Syrian state television reported that at least 4,000 rebels and their families would be evacuated under the plan.

A first evacuation expected to take place on Wednesday morning fell apart, with artillery exchanges and resumed air strikes rocking the city until the early hours of Thursday.

But the agreement, brokered by Syrian regime ally Moscow and opposition supporter Ankara, was revived following fresh talks.

The defence ministry in Moscow said that Syrian authorities had guaranteed the safety of the rebels leaving the city.

The head of the UN-backed humanitarian taskforce for Syria, Jan Egeland, told reporters in Geneva that “most” of those evacuated from Aleppo would be headed to opposition stronghold Idlib, in Syria’s northwest.

Egeland said the UN had two humanitarian hubs set up in the province.

“Russians and others assure us that there will be a pause in the fighting… when we assist the evacuation,” Egeland said.

The evacuation was going ahead despite reports earlier Thursday of pro-regime forces firing on an ambulance transporting the injured to Al-Amiriyah, wounding three people including a member of the White Helmets civil defence organisation.

On Wednesday, cold and hungry civilians had gathered for the initial planned evacuation but were instead sent running through the streets searching for cover as the fighting resumed.

Russia accused the rebels of having violated the ceasefire while Turkey accused Assad’s regime and its supporters of blocking the evacuation.

Iran, another key Assad backer, was reported to have imposed new conditions on the agreement, including the evacuation of some civilians from two Shiite-majority villages in northwestern Syria under rebel siege.
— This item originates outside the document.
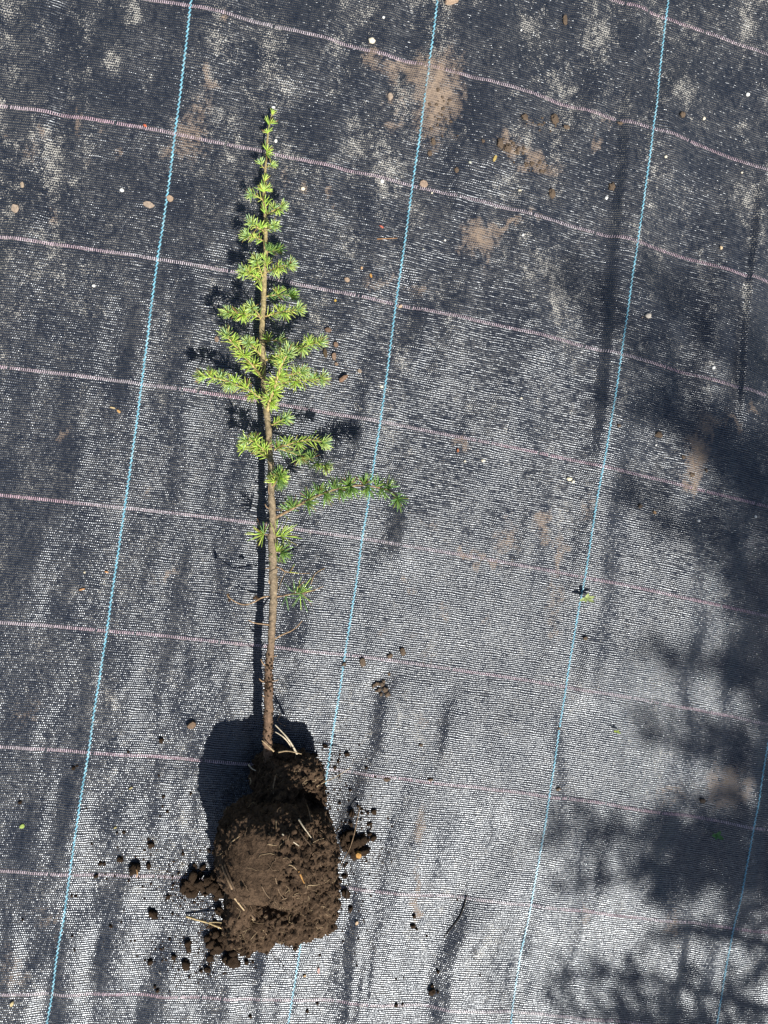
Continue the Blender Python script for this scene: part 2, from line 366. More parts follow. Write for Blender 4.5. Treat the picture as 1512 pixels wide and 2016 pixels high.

On Thursday, nearly 30 vehicles were headed to the two villages, Fuaa and Kafraya, to evacuate sick and wounded residents, the governor of neighbouring Hama province, Mohamed al-Hazouri, told state news agency SANA.

A Syrian source on the ground told AFP that “1,200 injured and sick people and their families will be evacuated.”

The new deal Thursday was announced a month to the day after pro-government forces launched a major new offensive to retake all of Aleppo, large parts of which had been in rebel hands since 2012.

Backed by foreign militia forces including fighters from Lebanon’s Shiite Hezbollah movement, the advance made rapid gains, seizing more than 90 percent of rebel territory within a few weeks.

More than 465 civilians, including 62 children, have died in east Aleppo during the assault, according to the Syrian Observatory for Human Rights.

Another 149 civilians, among them 45 children, have been killed by rebel rocket fire on government-held zones in the same period, the Britain-based monitoring group said.

The United Nations and Western countries this week condemned alleged atrocities being carried out by pro-government fighters during the advance, including reported summary executions of men, women and children.

A UN panel said on Wednesday that it had also received reports that rebel fighters were blocking civilians from leaving and using them as human shields.

More than 310,000 people have been killed since the Syrian conflict began, and over half the population has been displaced, with millions becoming refugees.

The United States and other Western nations, Turkey, and Gulf Arab states all backed opposition forces during the war but their support was limited.

 The conflict, which began with anti-government protests that were brutally put down, saw a turning point last year when Russia launched an air war in support of Assad.
With Aleppo out of rebel hands, the largest remaining rebel bastion is Idlib province, which is controlled by an alliance dominated by former Al-Qaeda affiliate Fateh al-Sham Front.

Rebels also hold territory in southern Daraa province and the Ghouta region around Damascus, although the army has been advancing there.